P&ID Layout Styles

Grouped Equipment Layout
This layout style emphasizes processing interrelationships between closely associated, often interactive equipment. It is used for plants where several feed/product streams are processed concurrently, such as on-plot process facilities (the major manufacturing areas of plants, as opposed to off-plot, or support, areas), utility generation facilities, water and waste treating facilities, etc. (see Figure 200-3). To keep drawing lengths manageable, the facility is divided into essentially independent functioning elements. For a large processing plant these elements might include furnaces, reactors, distillation columns (towers), compressors, etc., that can be conveniently grouped on separate drawings. On the separate drawings, lines handling lighter products are drawn along the top, lines handling the heavier products along the bottom.

Serial Equipment Layout
This is a convenient layout for plants with a single major process stream that is acted upon sequentially at essentially independent stations, for instance, a packaging plant or production facility (see Figure 200-4). The P&IDs for plants laid out in this style can be many feet long when on a roll or multifold paper. When properly laid out, these may be broken down into individual drawings to more easily fit desktops or for inclusion in record books. Each segment holds usually one, sometimes two processing elements.

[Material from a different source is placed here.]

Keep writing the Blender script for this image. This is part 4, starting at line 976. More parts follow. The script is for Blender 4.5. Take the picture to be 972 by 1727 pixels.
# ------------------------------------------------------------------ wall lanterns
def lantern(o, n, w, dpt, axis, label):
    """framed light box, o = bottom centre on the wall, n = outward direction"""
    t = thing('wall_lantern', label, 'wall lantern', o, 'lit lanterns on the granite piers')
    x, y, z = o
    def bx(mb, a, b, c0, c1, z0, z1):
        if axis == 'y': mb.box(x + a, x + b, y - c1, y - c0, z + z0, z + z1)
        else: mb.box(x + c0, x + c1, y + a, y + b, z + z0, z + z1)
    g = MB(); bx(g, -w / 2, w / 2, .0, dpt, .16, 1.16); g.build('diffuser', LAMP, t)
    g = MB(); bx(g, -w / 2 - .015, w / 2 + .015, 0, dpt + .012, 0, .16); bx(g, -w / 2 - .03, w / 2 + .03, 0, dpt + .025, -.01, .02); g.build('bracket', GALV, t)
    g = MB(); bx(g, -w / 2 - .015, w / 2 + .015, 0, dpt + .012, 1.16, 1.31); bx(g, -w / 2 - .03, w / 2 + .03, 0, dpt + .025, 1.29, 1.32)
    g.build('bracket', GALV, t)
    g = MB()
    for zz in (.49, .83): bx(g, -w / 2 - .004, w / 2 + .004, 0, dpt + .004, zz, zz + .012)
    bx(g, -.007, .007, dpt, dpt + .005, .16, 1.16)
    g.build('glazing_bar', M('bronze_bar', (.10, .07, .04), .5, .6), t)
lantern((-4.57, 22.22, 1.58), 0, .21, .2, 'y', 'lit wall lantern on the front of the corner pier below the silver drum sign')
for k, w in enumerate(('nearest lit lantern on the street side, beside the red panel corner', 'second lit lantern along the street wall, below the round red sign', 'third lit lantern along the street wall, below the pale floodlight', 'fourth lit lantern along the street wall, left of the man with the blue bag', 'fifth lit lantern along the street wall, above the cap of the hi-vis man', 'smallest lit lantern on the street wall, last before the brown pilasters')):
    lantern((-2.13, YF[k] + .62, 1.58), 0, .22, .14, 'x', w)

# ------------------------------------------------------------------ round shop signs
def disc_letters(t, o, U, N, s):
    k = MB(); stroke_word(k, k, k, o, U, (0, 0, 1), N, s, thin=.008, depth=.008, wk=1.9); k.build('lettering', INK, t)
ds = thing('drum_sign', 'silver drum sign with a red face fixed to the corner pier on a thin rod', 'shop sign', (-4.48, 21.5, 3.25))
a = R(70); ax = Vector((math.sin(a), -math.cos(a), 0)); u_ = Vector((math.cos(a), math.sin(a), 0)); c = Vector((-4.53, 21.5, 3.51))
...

Serial-style P&IDs often have equipment information blocks along the top, process gas, relief, vent and flare headers just below, the equipment in the middle, interconnection lines just below the equipment, and pumps and compressors along the lower edge.

Geographical Layout
This layout is used for collections of independent processing elements that are not linked by process relationships, such as tankfields, utility distribution systems, plot limit manifolds, and interconnection diagrams. A roughly geographical layout is often the most logical way to present them. (See Figure 200-5).